**THE TASK:**
Return the whole listing, keeping every character the same.
"""
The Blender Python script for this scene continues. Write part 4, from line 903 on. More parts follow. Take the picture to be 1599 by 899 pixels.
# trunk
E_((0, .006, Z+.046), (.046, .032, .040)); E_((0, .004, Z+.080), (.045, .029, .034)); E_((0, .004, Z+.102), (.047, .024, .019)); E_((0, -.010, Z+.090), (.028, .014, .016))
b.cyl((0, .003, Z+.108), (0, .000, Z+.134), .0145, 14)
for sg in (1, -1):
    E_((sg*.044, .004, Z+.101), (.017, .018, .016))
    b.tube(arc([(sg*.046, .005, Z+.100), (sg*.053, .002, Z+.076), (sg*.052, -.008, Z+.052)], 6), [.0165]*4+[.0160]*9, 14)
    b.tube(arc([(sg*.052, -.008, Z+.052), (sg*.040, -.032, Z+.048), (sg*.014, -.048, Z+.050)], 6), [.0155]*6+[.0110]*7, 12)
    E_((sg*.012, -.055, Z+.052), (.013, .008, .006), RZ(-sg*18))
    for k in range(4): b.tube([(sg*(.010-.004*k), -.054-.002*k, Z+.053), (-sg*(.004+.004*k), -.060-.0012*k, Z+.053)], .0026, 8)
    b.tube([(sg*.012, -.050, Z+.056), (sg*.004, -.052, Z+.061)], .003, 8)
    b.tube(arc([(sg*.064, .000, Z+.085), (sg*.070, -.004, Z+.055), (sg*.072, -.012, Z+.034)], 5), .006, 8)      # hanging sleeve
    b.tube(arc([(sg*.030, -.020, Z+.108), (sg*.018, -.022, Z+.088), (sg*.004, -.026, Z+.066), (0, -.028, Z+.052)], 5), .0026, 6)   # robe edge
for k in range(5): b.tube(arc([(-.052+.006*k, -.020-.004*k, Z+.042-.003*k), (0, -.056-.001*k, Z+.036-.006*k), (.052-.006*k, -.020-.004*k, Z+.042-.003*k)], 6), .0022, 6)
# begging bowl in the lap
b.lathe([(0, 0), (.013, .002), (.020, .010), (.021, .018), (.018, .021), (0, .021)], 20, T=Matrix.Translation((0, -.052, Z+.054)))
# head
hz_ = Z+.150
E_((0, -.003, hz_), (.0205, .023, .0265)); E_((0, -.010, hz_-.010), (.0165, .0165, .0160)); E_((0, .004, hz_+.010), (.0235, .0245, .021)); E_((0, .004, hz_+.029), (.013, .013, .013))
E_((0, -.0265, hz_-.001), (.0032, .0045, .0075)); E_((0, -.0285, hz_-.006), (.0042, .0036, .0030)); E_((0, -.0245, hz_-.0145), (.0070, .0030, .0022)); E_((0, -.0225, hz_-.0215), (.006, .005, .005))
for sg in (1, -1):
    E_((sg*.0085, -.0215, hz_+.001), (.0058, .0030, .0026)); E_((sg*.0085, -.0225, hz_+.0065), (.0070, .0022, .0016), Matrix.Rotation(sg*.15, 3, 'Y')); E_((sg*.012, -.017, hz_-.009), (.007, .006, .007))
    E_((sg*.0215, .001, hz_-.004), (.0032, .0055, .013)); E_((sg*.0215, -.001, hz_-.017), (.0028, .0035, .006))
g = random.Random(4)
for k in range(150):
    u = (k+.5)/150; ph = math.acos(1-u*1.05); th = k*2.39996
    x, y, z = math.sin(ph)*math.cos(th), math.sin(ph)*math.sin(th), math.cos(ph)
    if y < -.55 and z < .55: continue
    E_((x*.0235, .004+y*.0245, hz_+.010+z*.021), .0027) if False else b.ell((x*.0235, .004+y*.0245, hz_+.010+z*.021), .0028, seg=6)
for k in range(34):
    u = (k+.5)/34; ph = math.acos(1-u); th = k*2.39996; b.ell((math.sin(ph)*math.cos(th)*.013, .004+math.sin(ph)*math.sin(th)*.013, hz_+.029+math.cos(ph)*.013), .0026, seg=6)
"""
**RESPONSE:**
The Blender Python script for this scene continues. Write part 4, from line 903 on. More parts follow. Take the picture to be 1599 by 899 pixels.
# trunk
E_((0, .006, Z+.046), (.046, .032, .040)); E_((0, .004, Z+.080), (.045, .029, .034)); E_((0, .004, Z+.102), (.047, .024, .019)); E_((0, -.010, Z+.090), (.028, .014, .016))
b.cyl((0, .003, Z+.108), (0, .000, Z+.134), .0145, 14)
for sg in (1, -1):
    E_((sg*.044, .004, Z+.101), (.017, .018, .016))
    b.tube(arc([(sg*.046, .005, Z+.100), (sg*.053, .002, Z+.076), (sg*.052, -.008, Z+.052)], 6), [.0165]*4+[.0160]*9, 14)
    b.tube(arc([(sg*.052, -.008, Z+.052), (sg*.040, -.032, Z+.048), (sg*.014, -.048, Z+.050)], 6), [.0155]*6+[.0110]*7, 12)
    E_((sg*.012, -.055, Z+.052), (.013, .008, .006), RZ(-sg*18))
    for k in range(4): b.tube([(sg*(.010-.004*k), -.054-.002*k, Z+.053), (-sg*(.004+.004*k), -.060-.0012*k, Z+.053)], .0026, 8)
    b.tube([(sg*.012, -.050, Z+.056), (sg*.004, -.052, Z+.061)], .003, 8)
    b.tube(arc([(sg*.064, .000, Z+.085), (sg*.070, -.004, Z+.055), (sg*.072, -.012, Z+.034)], 5), .006, 8)      # hanging sleeve
    b.tube(arc([(sg*.030, -.020, Z+.108), (sg*.018, -.022, Z+.088), (sg*.004, -.026, Z+.066), (0, -.028, Z+.052)], 5), .0026, 6)   # robe edge
for k in range(5): b.tube(arc([(-.052+.006*k, -.020-.004*k, Z+.042-.003*k), (0, -.056-.001*k, Z+.036-.006*k), (.052-.006*k, -.020-.004*k, Z+.042-.003*k)], 6), .0022, 6)
# begging bowl in the lap
b.lathe([(0, 0), (.013, .002), (.020, .010), (.021, .018), (.018, .021), (0, .021)], 20, T=Matrix.Translation((0, -.052, Z+.054)))
# head
hz_ = Z+.150
E_((0, -.003, hz_), (.0205, .023, .0265)); E_((0, -.010, hz_-.010), (.0165, .0165, .0160)); E_((0, .004, hz_+.010), (.0235, .0245, .021)); E_((0, .004, hz_+.029), (.013, .013, .013))
E_((0, -.0265, hz_-.001), (.0032, .0045, .0075)); E_((0, -.0285, hz_-.006), (.0042, .0036, .0030)); E_((0, -.0245, hz_-.0145), (.0070, .0030, .0022)); E_((0, -.0225, hz_-.0215), (.006, .005, .005))
for sg in (1, -1):
    E_((sg*.0085, -.0215, hz_+.001), (.0058, .0030, .0026)); E_((sg*.0085, -.0225, hz_+.0065), (.0070, .0022, .0016), Matrix.Rotation(sg*.15, 3, 'Y')); E_((sg*.012, -.017, hz_-.009), (.007, .006, .007))
    E_((sg*.0215, .001, hz_-.004), (.0032, .0055, .013)); E_((sg*.0215, -.001, hz_-.017), (.0028, .0035, .006))
g = random.Random(4)
for k in range(150):
    u = (k+.5)/150; ph = math.acos(1-u*1.05); th = k*2.39996
    x, y, z = math.sin(ph)*math.cos(th), math.sin(ph)*math.sin(th), math.cos(ph)
    if y < -.55 and z < .55: continue
    E_((x*.0235, .004+y*.0245, hz_+.010+z*.021), .0027) if False else b.ell((x*.0235, .004+y*.0245, hz_+.010+z*.021), .0028, seg=6)
for k in range(34):
    u = (k+.5)/34; ph = math.acos(1-u); th = k*2.39996; b.ell((math.sin(ph)*math.cos(th)*.013, .004+math.sin(ph)*math.sin(th)*.013, hz_+.029+math.cos(ph)*.013), .0026, seg=6)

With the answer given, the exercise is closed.